◆ Your task:
Could you give the data below again, exactly and completely?
-- Extracted material start --
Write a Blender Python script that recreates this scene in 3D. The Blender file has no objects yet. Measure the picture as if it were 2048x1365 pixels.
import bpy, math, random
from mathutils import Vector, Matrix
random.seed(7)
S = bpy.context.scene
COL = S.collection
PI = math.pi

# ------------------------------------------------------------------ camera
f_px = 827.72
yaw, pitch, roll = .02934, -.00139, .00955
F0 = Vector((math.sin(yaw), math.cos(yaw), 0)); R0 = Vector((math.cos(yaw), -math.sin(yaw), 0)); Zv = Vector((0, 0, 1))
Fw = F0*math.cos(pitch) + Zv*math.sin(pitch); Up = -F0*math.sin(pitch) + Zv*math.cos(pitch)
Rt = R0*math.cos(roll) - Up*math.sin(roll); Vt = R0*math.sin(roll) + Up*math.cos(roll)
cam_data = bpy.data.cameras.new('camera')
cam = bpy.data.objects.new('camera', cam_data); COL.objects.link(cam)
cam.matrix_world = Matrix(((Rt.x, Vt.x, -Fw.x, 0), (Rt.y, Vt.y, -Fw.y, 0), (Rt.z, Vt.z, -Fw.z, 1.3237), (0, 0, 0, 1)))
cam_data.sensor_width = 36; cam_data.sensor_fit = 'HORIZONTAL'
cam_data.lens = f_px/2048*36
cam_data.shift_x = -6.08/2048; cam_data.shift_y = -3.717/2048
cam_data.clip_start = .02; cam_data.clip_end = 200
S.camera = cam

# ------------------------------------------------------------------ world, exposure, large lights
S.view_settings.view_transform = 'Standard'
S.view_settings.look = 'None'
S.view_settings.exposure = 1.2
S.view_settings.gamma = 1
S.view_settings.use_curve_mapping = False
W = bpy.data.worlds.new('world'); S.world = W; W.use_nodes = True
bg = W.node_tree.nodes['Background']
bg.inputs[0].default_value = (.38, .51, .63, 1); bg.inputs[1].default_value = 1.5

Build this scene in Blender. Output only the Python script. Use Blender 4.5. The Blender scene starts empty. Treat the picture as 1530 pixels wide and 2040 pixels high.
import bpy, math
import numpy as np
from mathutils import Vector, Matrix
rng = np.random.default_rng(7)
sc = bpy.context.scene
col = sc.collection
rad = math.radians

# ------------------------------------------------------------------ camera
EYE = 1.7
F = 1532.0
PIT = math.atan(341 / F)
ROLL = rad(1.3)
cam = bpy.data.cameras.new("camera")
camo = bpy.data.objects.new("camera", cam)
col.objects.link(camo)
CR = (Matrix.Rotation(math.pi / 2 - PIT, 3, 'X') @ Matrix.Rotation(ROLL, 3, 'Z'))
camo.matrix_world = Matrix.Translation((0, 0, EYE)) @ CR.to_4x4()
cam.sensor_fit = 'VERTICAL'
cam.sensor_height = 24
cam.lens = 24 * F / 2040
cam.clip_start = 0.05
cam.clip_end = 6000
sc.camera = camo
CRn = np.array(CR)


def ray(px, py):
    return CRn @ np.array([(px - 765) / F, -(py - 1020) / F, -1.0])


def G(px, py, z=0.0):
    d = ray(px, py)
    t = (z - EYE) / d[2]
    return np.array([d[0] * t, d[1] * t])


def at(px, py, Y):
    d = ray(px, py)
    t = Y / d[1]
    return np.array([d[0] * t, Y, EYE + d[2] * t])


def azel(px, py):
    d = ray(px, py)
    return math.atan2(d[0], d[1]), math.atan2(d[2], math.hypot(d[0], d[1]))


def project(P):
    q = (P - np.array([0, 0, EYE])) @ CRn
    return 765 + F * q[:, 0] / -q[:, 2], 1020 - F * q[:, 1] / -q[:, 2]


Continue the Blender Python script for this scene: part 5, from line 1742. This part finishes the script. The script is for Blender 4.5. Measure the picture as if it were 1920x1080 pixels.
-- Extracted material end --
◆ Response to the task:
Write a Blender Python script that recreates this scene in 3D. The Blender file has no objects yet. Measure the picture as if it were 2048x1365 pixels.
import bpy, math, random
from mathutils import Vector, Matrix
random.seed(7)
S = bpy.context.scene
COL = S.collection
PI = math.pi

# ------------------------------------------------------------------ camera
f_px = 827.72
yaw, pitch, roll = .02934, -.00139, .00955
F0 = Vector((math.sin(yaw), math.cos(yaw), 0)); R0 = Vector((math.cos(yaw), -math.sin(yaw), 0)); Zv = Vector((0, 0, 1))
Fw = F0*math.cos(pitch) + Zv*math.sin(pitch); Up = -F0*math.sin(pitch) + Zv*math.cos(pitch)
Rt = R0*math.cos(roll) - Up*math.sin(roll); Vt = R0*math.sin(roll) + Up*math.cos(roll)
cam_data = bpy.data.cameras.new('camera')
cam = bpy.data.objects.new('camera', cam_data); COL.objects.link(cam)
cam.matrix_world = Matrix(((Rt.x, Vt.x, -Fw.x, 0), (Rt.y, Vt.y, -Fw.y, 0), (Rt.z, Vt.z, -Fw.z, 1.3237), (0, 0, 0, 1)))
cam_data.sensor_width = 36; cam_data.sensor_fit = 'HORIZONTAL'
cam_data.lens = f_px/2048*36
cam_data.shift_x = -6.08/2048; cam_data.shift_y = -3.717/2048
cam_data.clip_start = .02; cam_data.clip_end = 200
S.camera = cam

# ------------------------------------------------------------------ world, exposure, large lights
S.view_settings.view_transform = 'Standard'
S.view_settings.look = 'None'
S.view_settings.exposure = 1.2
S.view_settings.gamma = 1
S.view_settings.use_curve_mapping = False
W = bpy.data.worlds.new('world'); S.world = W; W.use_nodes = True
bg = W.node_tree.nodes['Background']
bg.inputs[0].default_value = (.38, .51, .63, 1); bg.inputs[1].default_value = 1.5

Build this scene in Blender. Output only the Python script. Use Blender 4.5. The Blender scene starts empty. Treat the picture as 1530 pixels wide and 2040 pixels high.
import bpy, math
import numpy as np
from mathutils import Vector, Matrix
rng = np.random.default_rng(7)
sc = bpy.context.scene
col = sc.collection
rad = math.radians

# ------------------------------------------------------------------ camera
EYE = 1.7
F = 1532.0
PIT = math.atan(341 / F)
ROLL = rad(1.3)
cam = bpy.data.cameras.new("camera")
camo = bpy.data.objects.new("camera", cam)
col.objects.link(camo)
CR = (Matrix.Rotation(math.pi / 2 - PIT, 3, 'X') @ Matrix.Rotation(ROLL, 3, 'Z'))
camo.matrix_world = Matrix.Translation((0, 0, EYE)) @ CR.to_4x4()
cam.sensor_fit = 'VERTICAL'
cam.sensor_height = 24
cam.lens = 24 * F / 2040
cam.clip_start = 0.05
cam.clip_end = 6000
sc.camera = camo
CRn = np.array(CR)


def ray(px, py):
    return CRn @ np.array([(px - 765) / F, -(py - 1020) / F, -1.0])


def G(px, py, z=0.0):
    d = ray(px, py)
    t = (z - EYE) / d[2]
    return np.array([d[0] * t, d[1] * t])


def at(px, py, Y):
    d = ray(px, py)
    t = Y / d[1]
    return np.array([d[0] * t, Y, EYE + d[2] * t])


def azel(px, py):
    d = ray(px, py)
    return math.atan2(d[0], d[1]), math.atan2(d[2], math.hypot(d[0], d[1]))


def project(P):
    q = (P - np.array([0, 0, EYE])) @ CRn
    return 765 + F * q[:, 0] / -q[:, 2], 1020 - F * q[:, 1] / -q[:, 2]


Continue the Blender Python script for this scene: part 5, from line 1742. This part finishes the script. The script is for Blender 4.5. Measure the picture as if it were 1920x1080 pixels.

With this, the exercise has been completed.